An autonomous system for managing agent infrastructure — self-healing, self-optimizing, self-organizing. The “as” stood for “as a service” but also “autonomous system.” I thought I was being clever.

The vision: agents managing agents. A meta-layer that would provision, monitor, and repair agent instances without human intervention. If one agent failed, CortexAs would spin up a replacement and route traffic. If performance degraded, it would scale and optimize.

What Actually Happened

I built the foundation — resource tracking, health checks, auto-scaling logic. Then I hit a decision:

Push or pull? Should agents report their status (push), or should CortexAs poll them (pull)?

Simple question. I spent days researching. Event-driven vs. polling. Message queues vs. HTTP. WebSockets vs. SSE. Each option opened new questions. Each answer revealed new tradeoffs.

The decision tree grew. I drew diagrams. I made pros/cons lists. I built prototypes of both approaches. I still couldn’t decide.

So I moved to a different part of the project. The configuration system. Which format? YAML? TOML? JSON? HCL? Each with its own ecosystem, its own fans, its own detractors.

More research. More prototyping. More indecision.

Why It Died

Decision paralysis. I couldn’t commit to one path because every path had downsides. I kept searching for the perfect choice. It doesn’t exist.

The confusion was recursive. Each unanswered question spawned three more. The project became a maze of open decisions.

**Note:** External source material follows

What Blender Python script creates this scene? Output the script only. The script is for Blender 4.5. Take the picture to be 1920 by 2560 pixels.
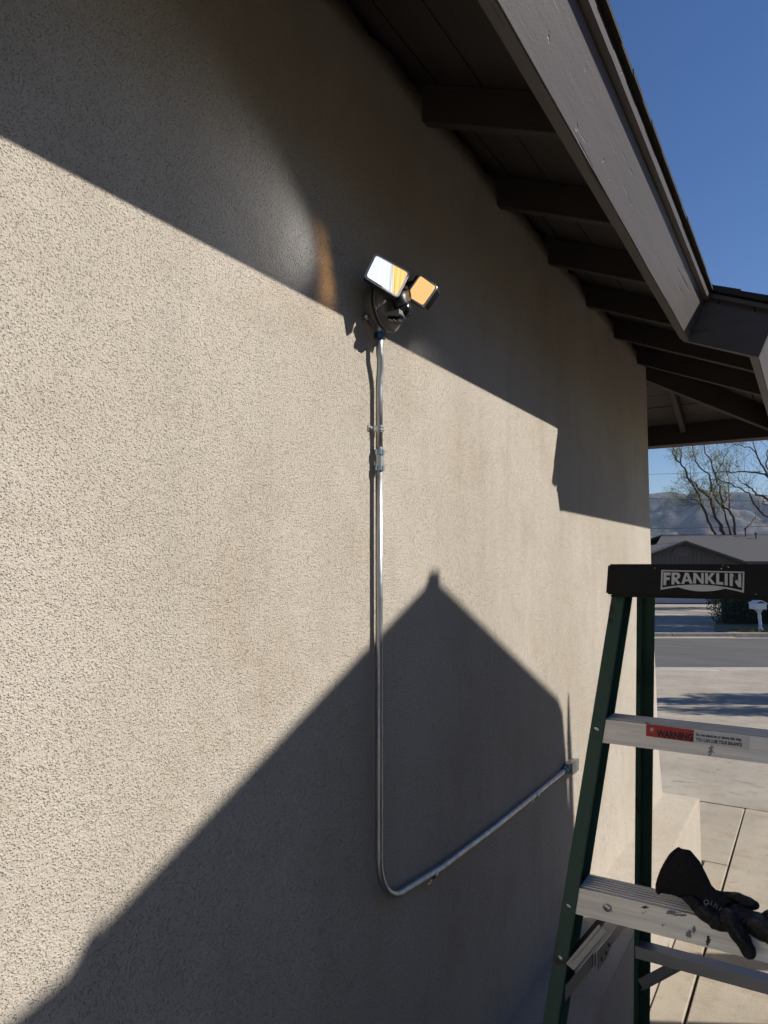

I never returned. I told myself I’d “come back to it fresh.” I never did. The confusion calcified into abandonment.

The Lesson

  1. Default decisions. When stuck, pick the boring option. Pull over push. YAML over TOML. Boring is better than stuck.

  2. Reversible decisions don’t matter. Most choices aren’t architecture — they’re implementation. Change them later.

  3. Confusion is a signal to simplify. If you can’t explain the choice to yourself, the design is too complex.

  4. Schedule the return. “I’ll come back to it” means “I’m abandoning it.” Put a calendar event on it. Show up.

The Aftermath

CortexAs sits in a private repo, 60% done, every decision unresolved. Sometimes I open it, stare at the code, close it again.

The confusion won. I should have shipped with imperfect choices. Instead, I shipped nothing.

I got confused and never returned to untangle it.